* **Work instructions**
Extract, in full, the lines below, beginning at the first and ending with the line that contains "cw = thing('cross_wall', 'low". Pictures do not belong in the copy.

* **Recorded information**
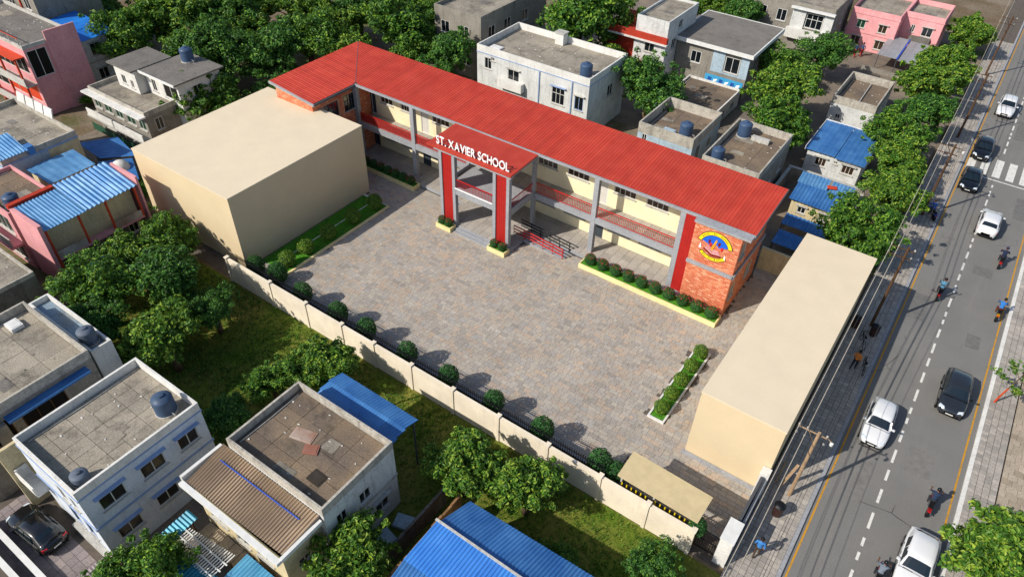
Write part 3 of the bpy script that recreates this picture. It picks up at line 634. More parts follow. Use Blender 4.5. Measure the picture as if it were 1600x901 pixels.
for x in (-8.3, -7.7): MB().tube([(x, 24.0, 0), (x, 24.1, .9), (x, 25.0, .9), (x, 25.1, 0)], .03, 5).build('frame', M_black, tr)
for k in range(3): MB().tube([(-8.3, 24.25+k*.3, .9), (-7.7, 24.25+k*.3, .9)], .02, 5).build('crossbar', M_black, tr)
gt = thing('gate', 'black barred metal gate at the end of the boundary wall', 'gate', (-2.3, 22.6, 0))
for z in (.1, .95, 1.75): MB().box(-2.88, -1.72, 22.58, 22.63, z, z+.06).build('rail', M_black, gt)
for k in range(11): MB().box(-2.86+k*.112, -2.83+k*.112, 22.59, 22.62, .1, 1.8).build('bar', M_black, gt)
gp = thing('gate_pillar', 'white gate pillar and low grey side wall by the street pavement', 'wall', (-1.3, 24.5, 0))
MB().box(-1.70, -1.02, 22.3, 23.7, 0, 2.35).build('pillar', M_white, gp); MB().box(-1.74, -.98, 22.26, 23.74, 2.351, 2.42).build('cap', M_wtrim, gp)
MB().box(-1.16, -1.02, 23.75, 27.6, 0, 1.9).build('side_wall', M_grey, gp); MB().box(-1.5, -.99, 27.45, 28.04, 0, 2.2).build('pillar', M_white, gp)
g2 = thing('sliding_gate', 'solid black gate leaf standing behind the grey side wall', 'gate', (-1.3, 25.6, 0)); MB().box(-1.36, -1.24, 23.8, 27.3, .05, 2.1).build('leaf', M_black, g2); MB().box(-1.38, -1.22, 23.8, 27.3, 2.101, 2.16).build('rail', M_dgrey, g2)
cw = thing('cross_wall', 'low yellow wall closing the gap behind the brick school end', 'wall', (-7.5, 47.8, 0)); MB().box(-8.9, -5.9, 47.7, 47.85, 0, 2.0).build('wall_panel', M_creamh, cw); MB().box(-8.9, -5.9, 47.66, 47.89, 2.001, 2.06).build('coping', M_creamh, cw)

# ------------------------------------------------------------------ planters and lawns
def planter(label, x0, x1, y0, y1, h, m=None):
    t = thing('planter', label, 'planter', ((x0+x1)/2, (y0+y1)/2, 0)); k = .09; m = m or M_planter
    MB().box(x0, x1, y0, y0+k, 0, h).box(x0, x1, y1-k, y1, 0, h).box(x0, x0+k, y0+k, y1-k, 0, h).box(x1-k, x1, y0+k, y1-k, 0, h).build('box', m, t)
    MB().box(x0+k, x1-k, y0+k, y1-k, 0, h-.06).build('soil', M_lawn, t)
planter('long cream flower planter below the brick end of the school', -20.3, -8.8, 39.15, 40.3, .42)
planter('long cream flower planter in front of the left corridor', -45.4, -37.7, 39.4, 40.3, .42)
planter('small cream planter at the left post of the portico', -32.75, -31.2, 36.55, 37.35, .42); planter('small cream planter at the right post of the portico', -27.4, -25.7, 36.55, 37.35, .42)
lawn = struct('lawn', MB().box(-40.75, -37.95, 24.9, 36.2, -.05, .06), M_lawn)
MB().box(-37.95, -37.75, 24.8, 36.3, -.05, .13).build('kerb', M_planter, lawn); MB().box(-40.75, -37.95, 36.2, 36.32, -.05, .13).build('kerb', M_wtrim, lawn)
MB().box(-39.5, -39.42, 24.9, 36.2, .05, .085).build('kerb', M_wtrim, lawn)
isl = struct('lawn', MB().box(-8.9, -8.0, 29.15, 36.35, -.05, .08), M_lawn)
for a in ((-9.02, -8.9, 29.02, 36.48), (-8.0, -7.88, 29.02, 36.48), (-8.9, -8.0, 29.02, 29.15), (-8.9, -8.0, 36.35, 36.48)): MB().box(*a, -.05, .15).build('kerb', M_wtrim, isl)
# ------------------------------------------------------------------ houses
def house(label, x0, x1, y0, y1, h, wall, par=.55, parm=None, dk_=None, grid=(3, 3), wins=(), name='house', cat='house', z0=0, bands=(), root=None, wname='wall'):
    """walls with real openings, parapet on four sides, roof deck laid in slabs"""
    t = root or thing(name, label, cat, ((x0+x1)/2, (y0+y1)/2, 0)); ox, oy, _ = ORG[t.name]
    F = {'S': ((x0, y0, 0), (1, 0, 0), (0, -1, 0), x1-x0, 0), 'E': ((x1, y0, 0), (0, 1, 0), (1, 0, 0), y1-y0, PI/2), 'N': ((x1, y1, 0), (-1, 0, 0), (0, 1, 0), x1-x0, PI), 'W': ((x0, y1, 0), (0, -1, 0), (-1, 0, 0), y1-y0, -PI/2)}
    zd = h-par; mb = MB()
    for f, (o, u, nr, L, rz) in F.items():
        hs = [(a-w/2, a+w/2, z, z+hh) for (ff, a, z, w, hh, op) in wins if ff == f]
        facade(mb, o, u, nr, L, z0, zd, hs)
    mb.box(x0+.02, x1-.02, y0+.02, y1-.02, zd-.1, zd-.03); mb.build(wname, wall, t)
    for (ff, a, z, w, hh, op) in wins:
        o, u, nr, L, rz = F[ff]; p = Vector(o)+Vector(u)*a
        op = dict(op); window(t, (p.x-ox, p.y-oy, z), rz, w, hh, **op)
    for (zb, zt, pr_, m) in bands: 
        mb = MB(); k = pr_; mb.box(x0-k, x1+k, y0-k, y0-.003, zb, zt).box(x1+.003, x1+k, y0-.003, y1+k, zb, zt).box(x0-k, x0-.003, y0-.003, y1+k, zb, zt).box(x0-.003, x1+.003, y1+.003, y1+k, zb, zt); mb.build('band', m, t)
    if par > 0:
        parm = parm or wall; k = .13; e = .004
        for b_ in ((x0-e, x1+e, y0-e, y0+k), (x1-k, x1+e, y0+k, y1-k), (x0-e, x1+e, y1-k, y1+e), (x0-e, x0+k, y0+k, y1-k)): MB().box(*b_, zd-.02, h+R.uniform(-.01, .01)).build('parapet', parm, t)
    ins = .14 if par > 0 else 0
    if dk_ is not None:
        nx, ny = grid; a0, a1, b0, b1 = x0+ins, x1-ins, y0+ins, y1-ins; xs = [a0+(a1-a0)*i/nx+(R.uniform(-.12, .12) if 0 < i < nx else 0) for i in range(nx+1)]; ys = [b0+(b1-b0)*i/ny+(R.uniform(-.12, .12) if 0 < i < ny else 0) for i in range(ny+1)]
        MB().box(a0, a1, b0, b1, zd-.028, zd-.008).build('roof_deck', M_cjoint, t)
        for i in range(nx):
            for j in range(ny): MB().box(xs[i]+.012, xs[i+1]-.012, ys[j]+.012, ys[j+1]-.012, zd-.01, zd+.02+R.uniform(0, .014)).build('roof_slab', dk_, t)
        if grid[0]*grid[1] >= 6 and dk_ is not None:
            mb = MB()
            for _ in range(int((x1-x0)*(y1-y0)*.45)):
                x, y = R.uniform(a0+.2, a1-.2), R.uniform(b0+.2, b1-.2); w, d_ = R.uniform(.03, .14), R.uniform(.02, .07); mb.hexa([(x, y, zd+.03), (x+w, y+.3*w, zd+.03), (x+w-.4*d_, y+.3*w+d_, zd+.03), (x-.4*d_, y+d_, zd+.03), (x, y, zd+.07), (x+w, y+.3*w, zd+.07), (x+w-.4*d_, y+.3*w+d_, zd+.07), (x-.4*d_, y+d_, zd+.07)])
            stuff(mb.build('litter', R.choice((M_hood, M_wtrim, M_concdark, M_rusty)), t))
            for kz in range(2):
                x, y, w, d_ = R.uniform(a0+.2, a1-2), R.uniform(b0+.2, b1-1.6), R.uniform(.7, 1.7), R.uniform(.5, 1.3); MB().prism([(x, y), (x+w, y+.05), (x+w-.1, y+d_), (x+.04, y+d_-.06)], zd+.02, zd+.041+.007*kz).build('roof_patch', R.choice((M_deckg, M_deck1, M_deck2)), t)
            MB().tube([(a0+.25, b0+.3, zd+.07), (a0+.3, (b0+b1)/2, zd+.07), (a0+.25, b1-.3, zd+.07)], .03, 5).build('roof_pipe', M_hood, t)
    return t
def hp(t, name, m, *bx):
    mb = MB()
    for b_ in bx: mb.box(*b_)
    return mb.build(name, m, t)
def corrugated(t, c00, c10, c11, c01, mat, sw=.8, pitch=.17, amp=.028, name='roof_sheet'):
    """sheets side by side along c00->c10, waves running from c00 to c01"""
    a, b, c, d = [Vector(p) for p in (c00, c10, c11, c01)]; L = (b-a).length; n = max(1, round(L/sw)); up = Vector((0, 0, 1))
    for i in range(n):
        m = MB(); f0, f1 = i/n, (i+1)/n; k = max(4, int(L/n/pitch*4)); i0 = len(m.v); lift = up*(.006 if i % 2 else 0)
        for q in range(k+1):
            f = f0+(f1-f0)*q/k; w = up*(amp*math.sin(2*PI*f*L/pitch))+lift; P, Q = a.lerp(b, f), d.lerp(c, f)
            m.v += [tuple(P+w), tuple(Q+w), tuple(P+w-up*.03), tuple(Q+w-up*.03)]
        for q in range(k):
            o = i0+q*4; m.f += [(o, o+4, o+5, o+1), (o+2, o+3, o+7, o+6), (o, o+2, o+6, o+4), (o+1, o+5, o+7, o+3)]; m.mi += [0]*4
        m.build(name, mat, t, smooth=False)
def tank(label, x, y, z, r=.55, h=1.15, m=None):
    t = thing('water_tank', label, 'water tank', (x, y, z), 0, 'blue water tanks on flat roofs')
    mb = MB(); n = 5; pr_ = [(r, 0)]
    for k in range(n): pr_ += [(r, h*(k+.1)/n*.8), (r*.94, h*(k+.5)/n*.8), (r, h*(k+.9)/n*.8)]
    mb.lathe(pr_+[(r*.97, h*.82), (r*.6, h*.93), (r*.32, h*.96)], (0, 0, .1), 18); mb.build('barrel', m or M_tank, t, smooth=True, world=False)
    MB().lathe([(r*.32, 0), (r*.34, .04), (r*.3, .1), (.03, .12)], (0, 0, .1+h*.95), 12).build('lid', m or M_tank, t, world=False)
    MB().lathe([(r*1.08, 0), (r*1.08, .1)], (0, 0, 0), 14).build('base', M_hood, t, world=False)
    MB().tube([(r, 0, .25), (r+.25, 0, .25), (r+.25, 0, .02)], .025, 5).build('pipe', M_hood, t, world=False)
def clutter(label, x, y, z, w, d, h, m, name='board', rz=0, cat='debris'):
    t = thing(name, label, cat, (x, y, z), rz); MB().box(-w/2, w/2, -d/2, d/2, 0, h).build('panel', m, t, world=False); MB().box(-w/2+.08, w/2-.08, -d/2+.08, d/2-.08, h+.001, h+.02).build('face', m, t, world=False)
W2 = dict(nm=2, hood=True); W2b = dict(nm=2, hood=M_bframe, fm=M_frame, gm=N('window_curtain').fin(lin('#2a2622'), .15, 0, .7)); W3 = dict(nm=3, hood=True); PL = dict(nm=2); DR = dict(nm=1, sill=False, solid=True, name='door')
def rf(t, label): return t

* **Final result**
Write part 3 of the bpy script that recreates this picture. It picks up at line 634. More parts follow. Use Blender 4.5. Measure the picture as if it were 1600x901 pixels.
for x in (-8.3, -7.7): MB().tube([(x, 24.0, 0), (x, 24.1, .9), (x, 25.0, .9), (x, 25.1, 0)], .03, 5).build('frame', M_black, tr)
for k in range(3): MB().tube([(-8.3, 24.25+k*.3, .9), (-7.7, 24.25+k*.3, .9)], .02, 5).build('crossbar', M_black, tr)
gt = thing('gate', 'black barred metal gate at the end of the boundary wall', 'gate', (-2.3, 22.6, 0))
for z in (.1, .95, 1.75): MB().box(-2.88, -1.72, 22.58, 22.63, z, z+.06).build('rail', M_black, gt)
for k in range(11): MB().box(-2.86+k*.112, -2.83+k*.112, 22.59, 22.62, .1, 1.8).build('bar', M_black, gt)
gp = thing('gate_pillar', 'white gate pillar and low grey side wall by the street pavement', 'wall', (-1.3, 24.5, 0))
MB().box(-1.70, -1.02, 22.3, 23.7, 0, 2.35).build('pillar', M_white, gp); MB().box(-1.74, -.98, 22.26, 23.74, 2.351, 2.42).build('cap', M_wtrim, gp)
MB().box(-1.16, -1.02, 23.75, 27.6, 0, 1.9).build('side_wall', M_grey, gp); MB().box(-1.5, -.99, 27.45, 28.04, 0, 2.2).build('pillar', M_white, gp)
g2 = thing('sliding_gate', 'solid black gate leaf standing behind the grey side wall', 'gate', (-1.3, 25.6, 0)); MB().box(-1.36, -1.24, 23.8, 27.3, .05, 2.1).build('leaf', M_black, g2); MB().box(-1.38, -1.22, 23.8, 27.3, 2.101, 2.16).build('rail', M_dgrey, g2)
cw = thing('cross_wall', 'low yellow wall closing the gap behind the brick school end', 'wall', (-7.5, 47.8, 0)); MB().box(-8.9, -5.9, 47.7, 47.85, 0, 2.0).build('wall_panel', M_creamh, cw); MB().box(-8.9, -5.9, 47.66, 47.89, 2.001, 2.06).build('coping', M_creamh, cw)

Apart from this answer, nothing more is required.